All right. That's very helpful. Thanks Mike. And then just on the loyalty file, I think you said it was up 15%, I think that's an improvement in the rate of growth relative to what was running, kind of last year, maybe talk about what's driving that and the – maybe the complexion of who you're bringing [indiscernible] the trial?
Yes. We're just – we're really pleased that the loyalty file is performing. It's now up to about 75% of our total sales. Membership continues to grow, and the members are continuing to get more productive for us, but probably what's most encouraging for us is, as we look at the different cohorts in our file, we have a – I'm going to say, a limited number of loyalty members who are in our top cohort, despite in total accounting for 75% of sales.
And the way we look at that is really a significant opportunity to continue to trade people up through those cohorts. So, a lot of the loyalty growth is coming from reactivations, right? Customers who have not – were in a loyalty program, maybe much earlier several years ago and have come back in as we [put the] [ph] marketing of it.
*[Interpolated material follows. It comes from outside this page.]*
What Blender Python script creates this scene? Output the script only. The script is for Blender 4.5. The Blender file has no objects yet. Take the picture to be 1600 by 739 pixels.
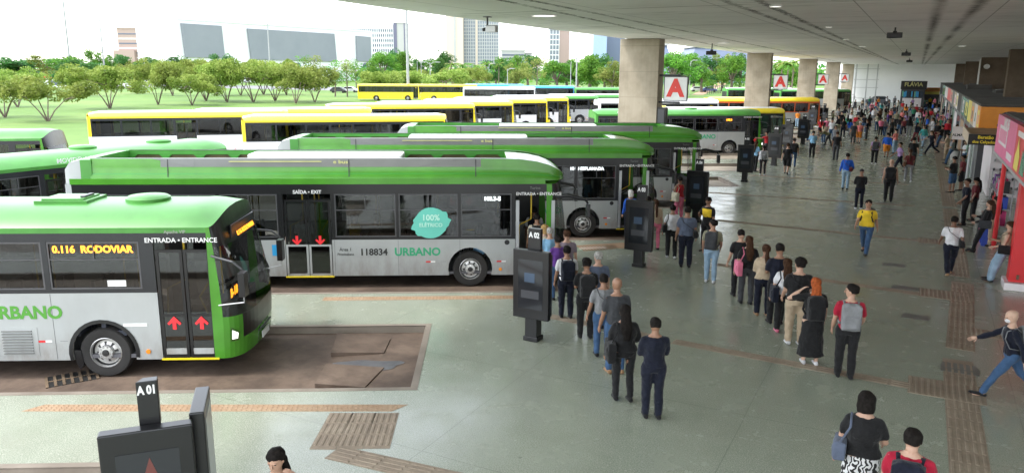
import bpy, bmesh, math, random
from mathutils import Vector, Matrix, noise
R = math.radians
C = bpy.context.scene.collection
# ------------------------------------------------------------------ camera, sky, sun, exposure
YAW, PIT, ROL, FPX, CAMZ = .4774, .2101, .0050, 1211.0, 5.6293
scene = bpy.context.scene
FW = Vector((-math.sin(YAW)*math.cos(PIT), math.cos(YAW)*math.cos(PIT), -math.sin(PIT)))
_rt = Vector((math.cos(YAW), math.sin(YAW), 0)); _up = _rt.cross(FW)
RT = _rt*math.cos(ROL)+_up*math.sin(ROL); UP = -_rt*math.sin(ROL)+_up*math.cos(ROL)
CAM = Vector((0, 0, CAMZ))
cd = bpy.data.cameras.new('camera'); cam = bpy.data.objects.new('camera', cd); C.objects.link(cam)
cam.matrix_world = Matrix.Translation(CAM) @ Matrix((RT, UP, -FW)).transposed().to_4x4()
cd.sensor_width = 36; cd.lens = FPX/1600*36; cd.clip_end = 6000; cd.clip_start = .05
scene.camera = cam
w = bpy.data.worlds.new('World'); scene.world = w; w.use_nodes = True
SUN_EL, SUN_AZ = R(58), R(-128)      # azimuth of the sun measured from +Y towards +X
nt = w.node_tree; bg = nt.nodes['Background']
sky = nt.nodes.new('ShaderNodeTexSky'); sky.sky_type = 'NISHITA'; sky.sun_disc = False
sky.sun_elevation = SUN_EL; sky.sun_rotation = SUN_AZ; sky.air_density = 1.0; sky.dust_density = 1.2; sky.ozone_density = .4
hs = nt.nodes.new('ShaderNodeHueSaturation'); hs.inputs['Saturation'].default_value = .3; nt.links.new(sky.outputs[0], hs.inputs['Color']); nt.links.new(hs.outputs[0], bg.inputs[0]); bg.inputs[1].default_value = .15
sd = bpy.data.lights.new('sun', 'SUN'); sd.energy = .5; sd.angle = R(9); sd.color = (1, .96, .9)
so = bpy.data.objects.new('sun', sd); C.objects.link(so)
sdir = Vector((math.sin(SUN_AZ)*math.cos(SUN_EL), math.cos(SUN_AZ)*math.cos(SUN_EL), math.sin(SUN_EL)))
so.rotation_euler = sdir.to_track_quat('Z', 'Y').to_euler()
scene.view_settings.view_transform = 'Standard'; scene.view_settings.look = 'None'
scene.view_settings.exposure = 2.45; scene.view_settings.gamma = 1
scene.render.engine = 'CYCLES'
scene.cycles.max_bounces = 7; scene.cycles.diffuse_bounces = 5; scene.cycles.glossy_bounces = 3
scene.cycles.transparent_max_bounces = 12; scene.cycles.use_denoising = True
scene.cycles.caustics_reflective = False; scene.cycles.caustics_refractive = False; scene.cycles.sample_clamp_indirect = 6
def G(px, py, z=0.):                 # photo pixel -> world point at height z
    v = FW*FPX+RT*(px-800)-UP*(py-369.5); t = (z-CAMZ)/v.z
    return CAM+v*t
def D(px, py, d):                    # photo pixel -> world point at depth d
    return CAM+(FW*FPX+RT*(px-800)-UP*(py-369.5))*(d/FPX)
def onX(px, py, X):
    v = FW*FPX+RT*(px-800)-UP*(py-369.5); return CAM+v*(X/v.x)
def onY(px, py, Y):
    v = FW*FPX+RT*(px-800)-UP*(py-369.5); return CAM+v*(Y/v.y)
rnd = random.Random(7)
# ------------------------------------------------------------------ materials
MATS = {}
def principled(name, col, rough=.6, metal=0., spec=.5):
    m = bpy.data.materials.new(name); m.use_nodes = True
    b = m.node_tree.nodes['Principled BSDF']
    b.inputs['Base Color'].default_value = (*col, 1); b.inputs['Roughness'].default_value = rough
    b.inputs['Metallic'].default_value = metal; b.inputs['Specular IOR Level'].default_value = spec
    return m, m.node_tree, b
def noise_col(nt, b, col, amt=.15, scale=3., detail=5, sock='Base Color', coord='Object', dark=None):
    tc = nt.nodes.new('ShaderNodeTexCoord'); n = nt.nodes.new('ShaderNodeTexNoise')
    n.inputs['Scale'].default_value = scale; n.inputs['Detail'].default_value = detail
    nt.links.new(tc.outputs[coord], n.inputs['Vector'])
    r = nt.nodes.new('ShaderNodeValToRGB'); nt.links.new(n.outputs['Fac'], r.inputs[0])
    lo = dark or [c*(1-amt) for c in col]; hi = [min(1, c*(1+amt)) for c in col]
    r.color_ramp.elements[0].position = .3; r.color_ramp.elements[1].position = .7
    r.color_ramp.elements[0].color = (*lo, 1); r.color_ramp.elements[1].color = (*hi, 1)
    nt.links.new(r.outputs[0], b.inputs[sock]); return tc, n, r
def bump(nt, b, scale, strength, dist=.01, coord='Object'):
    tc = nt.nodes.new('ShaderNodeTexCoord'); n = nt.nodes.new('ShaderNodeTexNoise')
    n.inputs['Scale'].default_value = scale; n.inputs['Detail'].default_value = 4
    nt.links.new(tc.outputs[coord], n.inputs['Vector'])
    bp = nt.nodes.new('ShaderNodeBump'); bp.inputs['Strength'].default_value = strength; bp.inputs['Distance'].default_value = dist
    nt.links.new(n.outputs['Fac'], bp.inputs['Height']); nt.links.new(bp.outputs[0], b.inputs['Normal'])
def paint(name, col, rough=.28, amt=.06, metal=0., bmp=0.):
    if name in MATS: return MATS[name]
    m, nt, b = principled(name, col, rough, metal); noise_col(nt, b, col, amt, 2.3)
    if bmp: bump(nt, b, 60, bmp)
    MATS[name] = m; return m
def emit(name, col, s):
    if name in MATS: return MATS[name]
    m, nt, b = principled(name, (0.02,)*3, .5); b.inputs['Emission Color'].default_value = (*col, 1); b.inputs['Emission Strength'].default_value = s
    MATS[name] = m; return m
def glass(name, tint=.3, refl=.14, rough=.03):
    if name in MATS: return MATS[name]
    m = bpy.data.materials.new(name); m.use_nodes = True; nt = m.node_tree; nt.nodes.clear()
    o = nt.nodes.new('ShaderNodeOutputMaterial'); t = nt.nodes.new('ShaderNodeBsdfTransparent'); g = nt.nodes.new('ShaderNodeBsdfGlossy')
    t.inputs[0].default_value = (tint, tint*1.03, tint, 1); g.inputs['Roughness'].default_value = rough
    lw = nt.nodes.new('ShaderNodeLayerWeight'); lw.inputs[0].default_value = .35
    mr = nt.nodes.new('ShaderNodeMapRange'); mr.inputs['To Min'].default_value = refl*.5; mr.inputs['To Max'].default_value = min(1, refl*4)
    nt.links.new(lw.outputs['Fresnel'], mr.inputs['Value'])
    mx = nt.nodes.new('ShaderNodeMixShader'); nt.links.new(mr.outputs[0], mx.inputs[0]); nt.links.new(t.outputs[0], mx.inputs[1]); nt.links.new(g.outputs[0], mx.inputs[2])
    nt.links.new(mx.outputs[0], o.inputs[0]); MATS[name] = m; return m
def mathn(nt, op, a, b=None, c=None):
    n = nt.nodes.new('ShaderNodeMath'); n.operation = op
    for i, v in enumerate((a, b, c)):
        if v is None: continue
        if isinstance(v, (int, float)): n.inputs[i].default_value = v
        else: nt.links.new(v, n.inputs[i])
    return n.outputs[0]
def mixc(nt, f, a, b, mode='MIX'):
    n = nt.nodes.new('ShaderNodeMix'); n.data_type = 'RGBA'; n.blend_type = mode
    for i, v in ((0, f), (6, a), (7, b)):
        if isinstance(v, (int, float)): n.inputs[i].default_value = v
        elif isinstance(v, tuple): n.inputs[i].default_value = (*v, 1)
        else: nt.links.new(v, n.inputs[i])
    return n.outputs[2]
def tnoise(nt, vec, scale, detail=4, rough=.5):
    n = nt.nodes.new('ShaderNodeTexNoise'); n.inputs['Scale'].default_value = scale; n.inputs['Detail'].default_value = detail; n.inputs['Roughness'].default_value = rough
    if vec is not None: nt.links.new(vec, n.inputs['Vector'])
    return n.outputs['Fac']
def ramp(nt, f, stops):
    r = nt.nodes.new('ShaderNodeValToRGB'); nt.links.new(f, r.inputs[0]); e = r.color_ramp.elements
    while len(e) < len(stops): e.new(.5)
    for i, (p, c) in enumerate(stops):
        e[i].position = p; e[i].color = (*c, 1) if isinstance(c, tuple) else (c, c, c, 1)
    return r.outputs[0]
def scaled(nt, vec, s):
    m = nt.nodes.new('ShaderNodeMapping'); m.inputs['Scale'].default_value = s; nt.links.new(vec, m.inputs['Vector']); return m.outputs[0]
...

And also, we're signing up at a nice rate, new loyalty members from our existing base, that's predominantly in stores.
And then also digitally, and those are predominantly brand-new customers to Leslie's. So good, we feel really, really good about the loyalty file, not just for this quarter, but long-term as we continue to build its productivity.
Terrific. Thanks. Good luck guys.
Thank you.
We have reached the end of our question-and-answer session. I would like to turn the conference back over to Mike for closing comments.
Thank you, operator, and thank you all for joining us this afternoon. For those of you with pools, we'd suggest you start thinking about pool season because as I believe we made it clear at our call today, we certainly are preparing for it and looking forward to it. Thank you.
Thank you. This will conclude today's conference. You may disconnect your lines at this time, and thank you for your participation.